Simpulannya, perilaku mencocok-cocokkan kedatangan binatang ke rumah kita dengan nasib merupakan perilaku yang terlarang dalam Islam, bahkan masuk kategori sirik. Meski masyarakat umum meyakininya, kita tidak boleh ikut-ikutan mempercayainya dan hendaknya meninggalkan keyakinan tersebut.
Pada dasarnya, masa depan merupakan hal gaib dan hanya Allah S.W.T. yang mengetahuinya.
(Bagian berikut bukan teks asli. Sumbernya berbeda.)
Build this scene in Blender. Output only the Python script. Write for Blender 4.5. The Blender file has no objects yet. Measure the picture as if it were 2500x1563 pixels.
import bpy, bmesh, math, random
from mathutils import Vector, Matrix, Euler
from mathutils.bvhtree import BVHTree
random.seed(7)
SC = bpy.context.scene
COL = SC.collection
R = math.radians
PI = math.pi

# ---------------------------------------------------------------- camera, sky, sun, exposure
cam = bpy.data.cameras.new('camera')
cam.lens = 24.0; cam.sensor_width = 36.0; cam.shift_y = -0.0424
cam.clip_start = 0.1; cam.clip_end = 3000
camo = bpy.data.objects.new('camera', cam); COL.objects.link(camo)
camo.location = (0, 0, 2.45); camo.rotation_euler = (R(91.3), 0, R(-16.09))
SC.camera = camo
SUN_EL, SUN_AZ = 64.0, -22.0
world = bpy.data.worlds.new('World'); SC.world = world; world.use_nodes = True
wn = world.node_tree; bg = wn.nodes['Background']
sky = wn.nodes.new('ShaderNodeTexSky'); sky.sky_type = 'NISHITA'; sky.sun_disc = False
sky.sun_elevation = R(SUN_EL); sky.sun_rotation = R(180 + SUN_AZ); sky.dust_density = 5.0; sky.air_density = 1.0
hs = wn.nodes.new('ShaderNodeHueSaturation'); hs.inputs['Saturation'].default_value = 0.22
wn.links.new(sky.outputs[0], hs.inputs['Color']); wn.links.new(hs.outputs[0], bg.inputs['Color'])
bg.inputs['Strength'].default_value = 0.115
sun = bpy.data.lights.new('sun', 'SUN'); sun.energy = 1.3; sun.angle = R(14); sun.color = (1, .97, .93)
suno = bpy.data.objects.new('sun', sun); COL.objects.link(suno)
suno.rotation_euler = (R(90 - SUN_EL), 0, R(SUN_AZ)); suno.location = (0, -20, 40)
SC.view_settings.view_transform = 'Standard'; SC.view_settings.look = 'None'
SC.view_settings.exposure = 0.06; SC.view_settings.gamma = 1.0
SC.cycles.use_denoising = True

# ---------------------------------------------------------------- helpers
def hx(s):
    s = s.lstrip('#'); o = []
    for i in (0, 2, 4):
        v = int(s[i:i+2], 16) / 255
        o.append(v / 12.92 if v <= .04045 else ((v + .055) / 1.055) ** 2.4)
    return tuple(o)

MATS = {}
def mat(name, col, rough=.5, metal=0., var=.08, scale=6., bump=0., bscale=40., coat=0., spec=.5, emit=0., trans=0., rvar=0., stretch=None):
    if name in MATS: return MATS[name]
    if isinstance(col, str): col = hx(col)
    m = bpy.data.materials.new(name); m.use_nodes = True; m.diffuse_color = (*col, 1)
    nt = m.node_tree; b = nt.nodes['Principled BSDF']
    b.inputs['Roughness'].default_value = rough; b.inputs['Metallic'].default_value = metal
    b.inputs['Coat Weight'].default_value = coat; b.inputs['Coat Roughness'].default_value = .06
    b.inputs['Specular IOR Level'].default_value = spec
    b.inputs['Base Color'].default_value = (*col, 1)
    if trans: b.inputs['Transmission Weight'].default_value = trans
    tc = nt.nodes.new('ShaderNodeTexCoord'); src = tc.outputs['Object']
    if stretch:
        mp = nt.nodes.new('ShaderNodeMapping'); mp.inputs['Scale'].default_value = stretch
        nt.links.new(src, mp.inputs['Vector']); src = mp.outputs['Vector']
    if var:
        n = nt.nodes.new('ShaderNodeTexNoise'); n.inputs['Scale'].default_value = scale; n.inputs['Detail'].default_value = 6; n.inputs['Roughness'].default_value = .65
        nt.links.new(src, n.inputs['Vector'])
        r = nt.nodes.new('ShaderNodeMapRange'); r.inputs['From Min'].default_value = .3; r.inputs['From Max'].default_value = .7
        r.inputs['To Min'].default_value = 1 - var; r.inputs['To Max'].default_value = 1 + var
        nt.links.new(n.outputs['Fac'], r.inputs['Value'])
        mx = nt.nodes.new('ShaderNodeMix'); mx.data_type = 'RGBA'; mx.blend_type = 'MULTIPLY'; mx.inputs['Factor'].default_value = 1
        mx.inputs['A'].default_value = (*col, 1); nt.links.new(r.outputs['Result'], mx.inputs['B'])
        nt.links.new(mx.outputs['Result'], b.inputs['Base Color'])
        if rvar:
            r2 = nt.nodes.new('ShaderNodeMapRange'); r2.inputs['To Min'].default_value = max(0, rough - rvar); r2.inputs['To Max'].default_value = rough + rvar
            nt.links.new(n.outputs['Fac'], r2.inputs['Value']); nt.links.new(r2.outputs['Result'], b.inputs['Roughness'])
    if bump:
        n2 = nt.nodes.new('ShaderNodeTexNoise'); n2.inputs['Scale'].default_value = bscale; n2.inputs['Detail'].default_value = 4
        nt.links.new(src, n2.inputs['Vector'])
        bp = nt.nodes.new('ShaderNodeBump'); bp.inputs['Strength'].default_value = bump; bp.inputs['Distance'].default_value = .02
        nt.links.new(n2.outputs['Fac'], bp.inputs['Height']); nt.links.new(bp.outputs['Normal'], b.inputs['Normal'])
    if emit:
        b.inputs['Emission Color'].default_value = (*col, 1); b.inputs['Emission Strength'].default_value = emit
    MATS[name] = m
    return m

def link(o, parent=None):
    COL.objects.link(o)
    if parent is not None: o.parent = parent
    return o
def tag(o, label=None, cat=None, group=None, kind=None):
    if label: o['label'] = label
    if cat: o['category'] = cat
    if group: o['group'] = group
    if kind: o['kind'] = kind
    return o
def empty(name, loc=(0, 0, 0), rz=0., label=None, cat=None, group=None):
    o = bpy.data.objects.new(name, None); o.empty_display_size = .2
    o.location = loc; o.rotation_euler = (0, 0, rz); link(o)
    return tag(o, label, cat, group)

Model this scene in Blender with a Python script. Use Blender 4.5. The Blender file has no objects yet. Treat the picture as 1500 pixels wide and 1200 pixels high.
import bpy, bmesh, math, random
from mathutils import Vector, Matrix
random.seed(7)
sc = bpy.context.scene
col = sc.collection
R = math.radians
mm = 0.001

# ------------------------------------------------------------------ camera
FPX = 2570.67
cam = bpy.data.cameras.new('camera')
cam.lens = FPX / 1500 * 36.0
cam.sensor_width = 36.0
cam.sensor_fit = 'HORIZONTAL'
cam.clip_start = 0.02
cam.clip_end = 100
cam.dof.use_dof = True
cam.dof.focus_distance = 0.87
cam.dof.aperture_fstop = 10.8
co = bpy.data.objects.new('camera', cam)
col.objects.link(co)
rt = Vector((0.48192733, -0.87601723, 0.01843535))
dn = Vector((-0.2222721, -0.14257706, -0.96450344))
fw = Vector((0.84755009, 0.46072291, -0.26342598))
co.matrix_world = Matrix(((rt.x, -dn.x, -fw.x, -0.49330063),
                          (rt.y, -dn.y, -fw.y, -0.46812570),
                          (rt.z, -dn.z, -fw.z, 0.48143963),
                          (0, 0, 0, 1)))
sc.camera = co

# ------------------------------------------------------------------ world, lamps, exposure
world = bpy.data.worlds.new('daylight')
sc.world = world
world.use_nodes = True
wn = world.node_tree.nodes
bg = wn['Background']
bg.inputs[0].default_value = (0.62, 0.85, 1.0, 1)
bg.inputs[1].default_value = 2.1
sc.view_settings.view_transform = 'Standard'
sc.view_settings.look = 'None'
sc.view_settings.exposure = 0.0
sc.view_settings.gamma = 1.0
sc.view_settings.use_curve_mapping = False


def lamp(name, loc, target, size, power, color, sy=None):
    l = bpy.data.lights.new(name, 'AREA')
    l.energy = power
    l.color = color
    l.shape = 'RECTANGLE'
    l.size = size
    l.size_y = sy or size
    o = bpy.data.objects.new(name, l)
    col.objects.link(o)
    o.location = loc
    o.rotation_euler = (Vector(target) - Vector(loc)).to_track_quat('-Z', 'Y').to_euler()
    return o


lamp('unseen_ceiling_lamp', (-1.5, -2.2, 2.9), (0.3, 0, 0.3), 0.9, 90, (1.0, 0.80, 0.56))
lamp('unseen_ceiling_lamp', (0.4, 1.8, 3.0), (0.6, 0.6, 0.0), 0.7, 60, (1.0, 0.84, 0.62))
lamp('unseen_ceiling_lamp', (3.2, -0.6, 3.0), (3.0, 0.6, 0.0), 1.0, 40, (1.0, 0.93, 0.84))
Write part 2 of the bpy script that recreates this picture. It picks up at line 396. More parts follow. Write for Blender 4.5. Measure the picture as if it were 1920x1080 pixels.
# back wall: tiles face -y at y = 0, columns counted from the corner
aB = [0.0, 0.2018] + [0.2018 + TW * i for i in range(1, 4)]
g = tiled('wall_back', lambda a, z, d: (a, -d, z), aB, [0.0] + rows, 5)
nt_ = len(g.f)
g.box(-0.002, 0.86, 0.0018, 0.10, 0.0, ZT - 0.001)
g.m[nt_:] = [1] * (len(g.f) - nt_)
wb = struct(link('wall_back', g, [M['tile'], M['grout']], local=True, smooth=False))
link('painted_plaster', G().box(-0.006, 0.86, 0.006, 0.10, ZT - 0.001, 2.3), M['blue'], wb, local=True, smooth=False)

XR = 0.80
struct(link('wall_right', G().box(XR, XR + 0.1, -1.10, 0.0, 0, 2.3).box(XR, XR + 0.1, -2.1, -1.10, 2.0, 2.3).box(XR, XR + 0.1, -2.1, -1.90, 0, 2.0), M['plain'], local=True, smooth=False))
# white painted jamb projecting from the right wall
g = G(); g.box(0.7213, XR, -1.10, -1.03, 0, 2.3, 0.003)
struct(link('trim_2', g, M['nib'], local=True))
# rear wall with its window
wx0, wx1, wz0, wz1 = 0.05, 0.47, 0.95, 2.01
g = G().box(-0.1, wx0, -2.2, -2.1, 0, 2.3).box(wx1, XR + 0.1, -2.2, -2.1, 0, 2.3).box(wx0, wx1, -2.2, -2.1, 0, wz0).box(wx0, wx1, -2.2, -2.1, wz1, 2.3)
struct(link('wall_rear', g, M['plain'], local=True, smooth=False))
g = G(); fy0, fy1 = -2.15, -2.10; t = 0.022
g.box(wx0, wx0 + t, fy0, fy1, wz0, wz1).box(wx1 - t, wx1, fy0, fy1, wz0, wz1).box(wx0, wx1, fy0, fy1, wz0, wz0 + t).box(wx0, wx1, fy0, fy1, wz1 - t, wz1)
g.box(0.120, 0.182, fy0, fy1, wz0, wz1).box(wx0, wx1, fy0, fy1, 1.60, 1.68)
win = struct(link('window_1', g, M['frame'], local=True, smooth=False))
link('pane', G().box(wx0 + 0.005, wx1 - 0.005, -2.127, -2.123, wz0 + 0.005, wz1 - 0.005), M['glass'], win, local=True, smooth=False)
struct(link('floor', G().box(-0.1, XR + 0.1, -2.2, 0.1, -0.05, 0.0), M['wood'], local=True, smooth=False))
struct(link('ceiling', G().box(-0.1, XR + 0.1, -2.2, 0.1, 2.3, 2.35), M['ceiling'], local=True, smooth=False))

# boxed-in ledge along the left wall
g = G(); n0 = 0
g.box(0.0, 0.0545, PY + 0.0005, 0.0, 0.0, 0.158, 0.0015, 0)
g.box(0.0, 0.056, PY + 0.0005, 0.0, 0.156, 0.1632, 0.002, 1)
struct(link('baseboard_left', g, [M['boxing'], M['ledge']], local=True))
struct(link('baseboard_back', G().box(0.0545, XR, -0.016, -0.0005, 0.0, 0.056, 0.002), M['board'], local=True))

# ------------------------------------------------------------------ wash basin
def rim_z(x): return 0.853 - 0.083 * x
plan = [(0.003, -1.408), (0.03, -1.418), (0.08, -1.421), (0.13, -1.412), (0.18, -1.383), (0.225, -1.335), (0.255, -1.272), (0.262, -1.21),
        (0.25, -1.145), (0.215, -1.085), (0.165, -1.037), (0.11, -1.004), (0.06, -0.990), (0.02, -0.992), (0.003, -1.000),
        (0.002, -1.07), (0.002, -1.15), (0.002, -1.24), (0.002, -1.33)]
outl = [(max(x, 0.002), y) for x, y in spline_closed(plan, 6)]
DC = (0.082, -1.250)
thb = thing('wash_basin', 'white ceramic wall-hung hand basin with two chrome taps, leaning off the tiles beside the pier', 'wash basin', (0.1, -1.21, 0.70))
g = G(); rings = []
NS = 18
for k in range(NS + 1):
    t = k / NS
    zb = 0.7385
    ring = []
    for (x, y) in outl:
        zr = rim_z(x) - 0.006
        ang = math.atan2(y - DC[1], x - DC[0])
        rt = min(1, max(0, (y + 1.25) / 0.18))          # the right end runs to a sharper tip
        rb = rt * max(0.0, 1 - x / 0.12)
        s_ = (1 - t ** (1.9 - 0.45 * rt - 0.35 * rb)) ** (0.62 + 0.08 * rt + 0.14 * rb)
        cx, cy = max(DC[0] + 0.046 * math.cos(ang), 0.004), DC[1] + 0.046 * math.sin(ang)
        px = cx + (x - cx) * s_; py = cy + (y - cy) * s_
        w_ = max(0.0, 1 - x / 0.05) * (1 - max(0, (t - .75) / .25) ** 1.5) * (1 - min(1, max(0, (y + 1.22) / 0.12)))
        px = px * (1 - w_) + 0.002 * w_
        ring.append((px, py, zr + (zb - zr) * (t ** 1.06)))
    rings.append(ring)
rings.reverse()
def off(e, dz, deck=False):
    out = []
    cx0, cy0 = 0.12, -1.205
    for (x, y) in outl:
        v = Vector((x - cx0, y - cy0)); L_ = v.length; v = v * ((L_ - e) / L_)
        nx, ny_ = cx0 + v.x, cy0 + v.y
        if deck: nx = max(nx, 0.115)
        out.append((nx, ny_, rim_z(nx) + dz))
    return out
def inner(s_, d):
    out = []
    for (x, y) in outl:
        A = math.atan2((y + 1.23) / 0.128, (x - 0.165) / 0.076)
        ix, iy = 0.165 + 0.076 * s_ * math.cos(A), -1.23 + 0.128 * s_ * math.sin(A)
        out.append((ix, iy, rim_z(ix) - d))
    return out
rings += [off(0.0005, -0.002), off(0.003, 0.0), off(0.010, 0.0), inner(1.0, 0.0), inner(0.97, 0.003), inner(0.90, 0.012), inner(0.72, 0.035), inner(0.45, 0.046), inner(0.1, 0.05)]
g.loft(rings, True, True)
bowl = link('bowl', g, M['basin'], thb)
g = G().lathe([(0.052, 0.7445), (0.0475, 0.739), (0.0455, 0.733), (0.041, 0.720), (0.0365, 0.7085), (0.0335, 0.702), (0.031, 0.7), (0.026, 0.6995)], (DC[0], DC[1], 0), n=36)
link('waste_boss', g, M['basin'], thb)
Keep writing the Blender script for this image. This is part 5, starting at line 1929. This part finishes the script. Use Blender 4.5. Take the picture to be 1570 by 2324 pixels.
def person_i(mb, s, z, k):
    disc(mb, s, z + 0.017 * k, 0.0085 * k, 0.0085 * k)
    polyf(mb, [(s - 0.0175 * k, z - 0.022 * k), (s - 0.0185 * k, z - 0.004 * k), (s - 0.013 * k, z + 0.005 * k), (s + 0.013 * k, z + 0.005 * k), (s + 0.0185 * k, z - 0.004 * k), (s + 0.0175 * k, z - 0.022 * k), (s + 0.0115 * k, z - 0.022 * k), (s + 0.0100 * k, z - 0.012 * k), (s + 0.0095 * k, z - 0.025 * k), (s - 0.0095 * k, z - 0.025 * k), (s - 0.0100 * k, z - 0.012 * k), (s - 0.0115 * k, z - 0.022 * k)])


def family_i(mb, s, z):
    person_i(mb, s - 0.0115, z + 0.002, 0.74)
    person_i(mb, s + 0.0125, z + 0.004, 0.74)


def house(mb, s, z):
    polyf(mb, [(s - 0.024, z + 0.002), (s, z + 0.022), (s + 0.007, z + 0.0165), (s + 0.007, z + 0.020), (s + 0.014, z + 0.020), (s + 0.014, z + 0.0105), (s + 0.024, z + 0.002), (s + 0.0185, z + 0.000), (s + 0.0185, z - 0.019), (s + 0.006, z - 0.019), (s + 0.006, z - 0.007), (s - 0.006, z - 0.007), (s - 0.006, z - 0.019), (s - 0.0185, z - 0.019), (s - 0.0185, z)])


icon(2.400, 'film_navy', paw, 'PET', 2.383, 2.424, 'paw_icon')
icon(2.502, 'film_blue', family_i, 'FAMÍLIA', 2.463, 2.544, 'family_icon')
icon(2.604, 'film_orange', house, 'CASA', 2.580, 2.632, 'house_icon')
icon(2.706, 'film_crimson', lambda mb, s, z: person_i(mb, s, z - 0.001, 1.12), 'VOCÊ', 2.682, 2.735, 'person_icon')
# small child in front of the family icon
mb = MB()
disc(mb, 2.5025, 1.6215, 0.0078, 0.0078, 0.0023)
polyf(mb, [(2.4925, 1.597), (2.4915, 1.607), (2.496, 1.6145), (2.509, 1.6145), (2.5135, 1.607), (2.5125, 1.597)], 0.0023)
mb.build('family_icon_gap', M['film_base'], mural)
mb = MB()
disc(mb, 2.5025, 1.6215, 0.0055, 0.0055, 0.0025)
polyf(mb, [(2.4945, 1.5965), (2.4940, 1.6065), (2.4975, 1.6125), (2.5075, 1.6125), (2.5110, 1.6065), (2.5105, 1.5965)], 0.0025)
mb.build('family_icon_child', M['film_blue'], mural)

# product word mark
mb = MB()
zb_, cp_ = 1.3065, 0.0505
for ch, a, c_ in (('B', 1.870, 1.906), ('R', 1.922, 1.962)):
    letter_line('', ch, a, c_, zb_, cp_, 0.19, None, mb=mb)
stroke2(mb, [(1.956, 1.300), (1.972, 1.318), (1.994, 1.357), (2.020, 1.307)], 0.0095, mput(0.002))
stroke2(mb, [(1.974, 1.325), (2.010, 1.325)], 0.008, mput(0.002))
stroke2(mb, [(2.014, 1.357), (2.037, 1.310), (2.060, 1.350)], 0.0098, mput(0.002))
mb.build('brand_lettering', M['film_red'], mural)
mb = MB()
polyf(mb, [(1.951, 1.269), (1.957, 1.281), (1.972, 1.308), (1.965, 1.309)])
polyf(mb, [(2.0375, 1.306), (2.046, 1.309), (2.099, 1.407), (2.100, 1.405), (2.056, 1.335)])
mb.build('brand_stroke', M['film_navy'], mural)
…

Untuk itu, kita harus mengamalkan tawakkal, tentunya setelah kita menyusun rencana dengan sebaik-baiknya. Yakinlah, tidak ada yang dapat menimpakkan mudharot pada kita melainkan Allah S.W.T. berkehendak. Mari gantungkan nasib kita hanya pada Allah S.W.T. teriring prasangka baik pada-Nya.